Podopieczni Paulo Sousy w niedzielę rano przeprowadzili w Gdańsku ostatni trening przed swoim pierwszym meczem ME, a później odlecieli do Sankt Petersburga, gdzie w poniedziałek zmierzą się ze Słowacją. – To, że nie trenowaliśmy na tym stadionie, nie będzie miało żadnego znaczenia. Grałem tu niedawno (w barwach Łokomotiwu Moskwa w lidze – red.), murawa jest bardzo dobra. W Gdańsku też mamy jednak świetne warunki. Treningi pozwoliły nam odpowiednio przygotować się do tego spotkania – zaznaczył Krychowiak.

– Wykonaliśmy bardzo dobrą pracę. Mamy wystarczająco dużo doświadczenia, aby wiedzieć, jak przygotować się do wielkiego turnieju, jakim są mistrzostwa Europy.
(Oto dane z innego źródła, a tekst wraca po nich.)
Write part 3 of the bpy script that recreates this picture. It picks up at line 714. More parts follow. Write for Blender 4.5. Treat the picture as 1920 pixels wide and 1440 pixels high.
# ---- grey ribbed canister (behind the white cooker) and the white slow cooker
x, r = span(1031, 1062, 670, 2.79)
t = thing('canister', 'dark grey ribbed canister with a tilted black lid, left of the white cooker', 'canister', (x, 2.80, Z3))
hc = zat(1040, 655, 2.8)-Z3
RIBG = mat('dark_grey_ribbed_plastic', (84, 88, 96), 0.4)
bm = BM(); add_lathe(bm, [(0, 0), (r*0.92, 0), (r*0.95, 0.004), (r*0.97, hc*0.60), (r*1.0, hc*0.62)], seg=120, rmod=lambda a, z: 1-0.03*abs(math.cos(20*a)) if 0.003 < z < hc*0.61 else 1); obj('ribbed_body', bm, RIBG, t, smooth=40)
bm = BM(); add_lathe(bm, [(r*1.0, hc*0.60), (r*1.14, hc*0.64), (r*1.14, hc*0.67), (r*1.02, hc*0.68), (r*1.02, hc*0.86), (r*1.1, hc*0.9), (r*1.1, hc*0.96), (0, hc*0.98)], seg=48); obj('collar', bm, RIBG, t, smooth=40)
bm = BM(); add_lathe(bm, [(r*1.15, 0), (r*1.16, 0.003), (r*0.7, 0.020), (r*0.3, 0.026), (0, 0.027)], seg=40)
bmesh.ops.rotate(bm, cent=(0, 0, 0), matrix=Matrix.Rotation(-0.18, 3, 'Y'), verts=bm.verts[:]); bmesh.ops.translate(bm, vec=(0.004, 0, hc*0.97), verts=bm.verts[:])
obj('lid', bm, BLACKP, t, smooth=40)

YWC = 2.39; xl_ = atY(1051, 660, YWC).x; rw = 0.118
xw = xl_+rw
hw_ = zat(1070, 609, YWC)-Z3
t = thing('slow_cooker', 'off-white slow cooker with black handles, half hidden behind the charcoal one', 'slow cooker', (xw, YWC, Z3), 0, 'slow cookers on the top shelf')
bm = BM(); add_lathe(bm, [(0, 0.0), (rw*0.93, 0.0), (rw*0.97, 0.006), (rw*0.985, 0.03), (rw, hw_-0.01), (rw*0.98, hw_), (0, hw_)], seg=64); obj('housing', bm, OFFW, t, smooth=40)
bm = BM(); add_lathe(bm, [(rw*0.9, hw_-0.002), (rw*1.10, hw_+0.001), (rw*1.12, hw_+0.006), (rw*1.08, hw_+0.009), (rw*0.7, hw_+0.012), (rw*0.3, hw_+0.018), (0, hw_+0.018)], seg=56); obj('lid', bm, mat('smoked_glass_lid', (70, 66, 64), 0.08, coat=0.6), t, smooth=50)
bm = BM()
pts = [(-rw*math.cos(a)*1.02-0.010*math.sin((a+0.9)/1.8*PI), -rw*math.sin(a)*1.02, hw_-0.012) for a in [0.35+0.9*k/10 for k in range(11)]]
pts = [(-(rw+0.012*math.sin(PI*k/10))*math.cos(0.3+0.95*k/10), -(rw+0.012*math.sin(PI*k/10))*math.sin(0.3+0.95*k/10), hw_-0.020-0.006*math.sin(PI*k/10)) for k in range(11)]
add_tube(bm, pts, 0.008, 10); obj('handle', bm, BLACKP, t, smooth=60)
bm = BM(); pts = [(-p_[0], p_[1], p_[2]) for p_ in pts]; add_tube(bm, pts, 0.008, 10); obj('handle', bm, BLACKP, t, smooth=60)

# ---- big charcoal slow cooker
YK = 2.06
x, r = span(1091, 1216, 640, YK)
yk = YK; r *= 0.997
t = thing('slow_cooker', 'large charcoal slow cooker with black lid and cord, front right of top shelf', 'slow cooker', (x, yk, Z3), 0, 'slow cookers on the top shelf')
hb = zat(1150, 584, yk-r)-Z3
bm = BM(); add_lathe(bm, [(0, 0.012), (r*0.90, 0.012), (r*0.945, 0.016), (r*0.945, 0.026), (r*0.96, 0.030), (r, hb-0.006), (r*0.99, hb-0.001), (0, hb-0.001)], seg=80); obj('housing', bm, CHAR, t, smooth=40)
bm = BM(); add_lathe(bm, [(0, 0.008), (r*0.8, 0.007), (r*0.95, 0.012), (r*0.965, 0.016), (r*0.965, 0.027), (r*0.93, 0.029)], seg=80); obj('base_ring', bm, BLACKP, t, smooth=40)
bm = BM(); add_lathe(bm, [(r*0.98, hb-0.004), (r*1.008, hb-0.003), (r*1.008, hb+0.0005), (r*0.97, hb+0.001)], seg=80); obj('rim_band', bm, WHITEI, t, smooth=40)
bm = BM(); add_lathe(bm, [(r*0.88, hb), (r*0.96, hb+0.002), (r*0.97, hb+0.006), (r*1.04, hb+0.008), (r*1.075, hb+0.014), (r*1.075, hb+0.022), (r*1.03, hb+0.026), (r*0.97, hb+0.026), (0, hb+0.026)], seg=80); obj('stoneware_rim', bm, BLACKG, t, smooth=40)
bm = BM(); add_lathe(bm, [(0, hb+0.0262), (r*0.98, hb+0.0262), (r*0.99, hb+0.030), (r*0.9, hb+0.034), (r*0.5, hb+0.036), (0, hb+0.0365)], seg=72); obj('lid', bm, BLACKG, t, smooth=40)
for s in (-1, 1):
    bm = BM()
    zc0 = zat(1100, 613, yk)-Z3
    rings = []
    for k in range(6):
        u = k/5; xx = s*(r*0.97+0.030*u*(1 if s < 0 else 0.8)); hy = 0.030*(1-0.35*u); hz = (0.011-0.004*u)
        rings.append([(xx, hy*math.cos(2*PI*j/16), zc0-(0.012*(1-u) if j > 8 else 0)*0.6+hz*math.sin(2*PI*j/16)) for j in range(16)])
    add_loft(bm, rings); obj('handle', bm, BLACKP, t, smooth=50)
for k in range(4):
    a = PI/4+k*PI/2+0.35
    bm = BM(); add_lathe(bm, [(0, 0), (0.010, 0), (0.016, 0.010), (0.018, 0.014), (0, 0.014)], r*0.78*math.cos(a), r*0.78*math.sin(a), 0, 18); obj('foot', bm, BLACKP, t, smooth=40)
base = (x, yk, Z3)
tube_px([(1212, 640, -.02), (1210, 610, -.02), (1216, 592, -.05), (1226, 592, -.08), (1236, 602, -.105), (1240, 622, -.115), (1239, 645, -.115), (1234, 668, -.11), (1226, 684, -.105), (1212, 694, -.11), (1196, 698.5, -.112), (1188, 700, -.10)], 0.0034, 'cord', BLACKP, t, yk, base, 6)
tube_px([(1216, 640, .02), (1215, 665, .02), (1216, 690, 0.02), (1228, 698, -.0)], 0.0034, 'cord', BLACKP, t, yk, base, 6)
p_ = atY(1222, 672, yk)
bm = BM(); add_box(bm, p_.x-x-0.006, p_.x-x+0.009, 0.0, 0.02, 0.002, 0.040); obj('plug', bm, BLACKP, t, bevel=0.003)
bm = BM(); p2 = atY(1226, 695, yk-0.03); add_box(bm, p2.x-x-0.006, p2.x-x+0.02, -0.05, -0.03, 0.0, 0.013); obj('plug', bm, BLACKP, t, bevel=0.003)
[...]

Nasz sztab szczegółowo monitorował każdego z zawodników i wiedział, kto i czego potrzebuje w danym momencie. Od samego początku przygotowywano nas na pierwszy mecz Euro ze Słowacją, a nie na sparingowy z Islandią. W Poznaniu było jeszcze po nas widać trudy zgrupowania, ale w poniedziałek każdy z nas będzie gotowy na sto procent pod każdym względem: mentalnym, fizycznym i taktycznym – zapewnia Krychowiak. I dodaje po chwili: – Nie będzie wymówek o zmęczeniu i braku świeżości.

– Słowacja to zespół, który bardzo dobrze się broni i świetnie wyprowadza kontrataki. Będzie grać szybką piłką, od prawej do lewej strony. Najważniejsze jest to, abyśmy jako pierwsi strzelili gola. To nam pomoże lepiej wejść w spotkanie i je kontrolować. Każdy z nas wie, że pierwsze spotkanie będzie bardzo ważne. Nie myślimy długoterminowo, o całym turnieju, a skupiamy się teraz tylko na pierwszym meczu. Mistrzostwa Europy trwają zaledwie trzy dni, a już mamy pierwsze niespodzianki. Dlatego nie ma co zbyt daleko wybiegać w przyszłość. Musimy być skoncentrowani od pierwszej minuty. Jest to tym bardziej istotne w meczach z zespołami, które liczą na grę z kontry – podkreślił Krychowiak.